Thursday, June 5, 2008

Allah and Yummo, Together At Last

I can't believe this is actually happening. I'm actually going to take Rachael Ray's side.

I may hate Rachael Ray and her food with the fire of a thousand suns, but do conservatives really think this scarf is some kind of covert mobilization signal to Muslim militants in the U.S.?

Seriously? "Hate couture?" I saw this on the Colbert Report but didn't think much of it until I saw the New York Times the next morning. Oh, Michelle Malkin, if only you had a sense of humor (and a functioning brain) and hated Rachael Ray for the reasons normal people do.

How is it possible that young women in this country are aligning themselves with idiots like Jerry Falwell? Remember when he accused a Teletubby of being gay because it was purple and had a triangle....er....headpiece? Accusing a perpetually smiling, doughnut-hawking cooking show host of igniting anti-American sentiment is just as ridiculous as outing a fictional creature on a kid's TV show. It may not jibe totally with my political beliefs, but some people just need to be smacked.

Conservative bloggers, take note -- there are bigger things going on in the world. War. Poverty. Genocide. Famine. Recession. You may view your local mall's Ann Taylor as the bastion of all that is right and godly in the world, but elsewhere, people have different priorities. It's a fucking scarf in a fucking doughnut commercial, you fucking morons.

The Coulterites must be stopped!

Wednesday, June 4, 2008

How About a Nice Giant Ball of Twine?

A group in Tampa, FL purchased land right near the intersection of two major highways, I-75 and I-4. You would think that would be a great place to put a gas station, maybe a motel, or a Waffle House, which apparently are required to be at every highway exit in the South. No, this is not a money making venture, they did it so they could fly what is believed to be largest Confederate flag in the world.

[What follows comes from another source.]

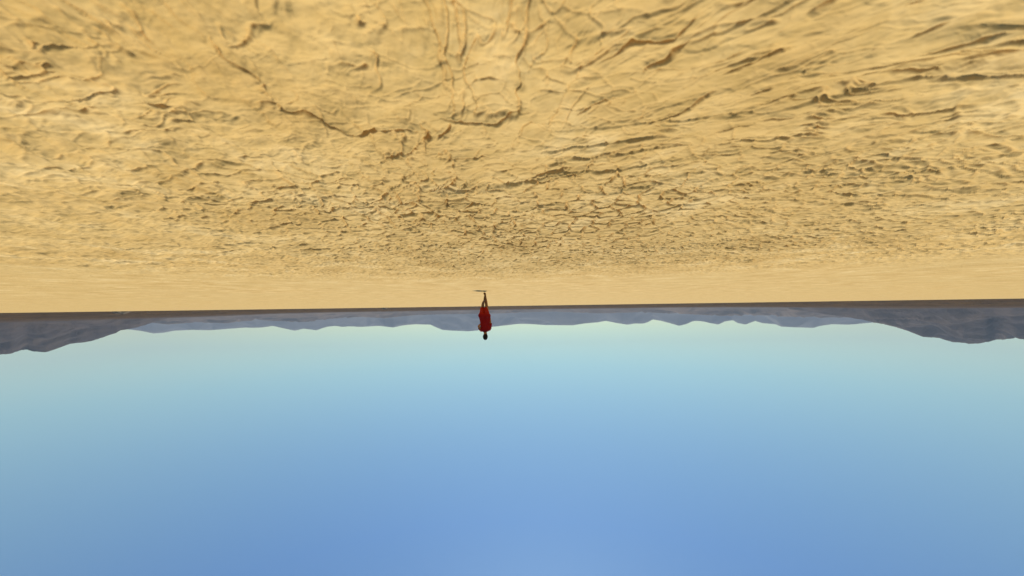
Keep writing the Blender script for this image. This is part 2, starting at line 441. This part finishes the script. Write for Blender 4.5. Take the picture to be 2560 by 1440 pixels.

The Sons of Confederate Veteran’s, the group that bought the land and erected the pole and flag, also wants to build a monument to Confederate soldiers. I know a lot of people will get up in arms about the Stars and Bars flying anywhere. A lot of people feel it is a symbol of racism and even treason. You can judge for yourself by the statement on the group’s web site:

“It is our Duty as descendants of these brave Confederate Ancestors to restore their sacred banner, the Confederate Battle Flag, back to it's rightful place of honor!" It also includes a "Salute to the Confederate Flag" which reads, "I salute the Confederate Flag with affection, reverence and undying devotion to the Cause for which it stands."

What cause is that? It’s a losing cause in case that group failed to remember the outcome of the war. No matter how you feel about the Confederate flag, this group has the right to fly it regardless. This is where I should go into a diatribe about how great this country is and we all have the right to say and believe what we want, not matter how ignorant and misguided. However, I did a little more research on this flag and discovered that it had to be made in China because no factory in the U.S. was equipped to produce a flag this large. I guess the big-ass flag industry has left our country for cheap labor too. Oh, and it cost $80,000. Hopefully it is made from lead paint and the good ol’ boys who have to go out and raise it each morning will soon die of lead poisoning, which will likely get passed on to their sisters.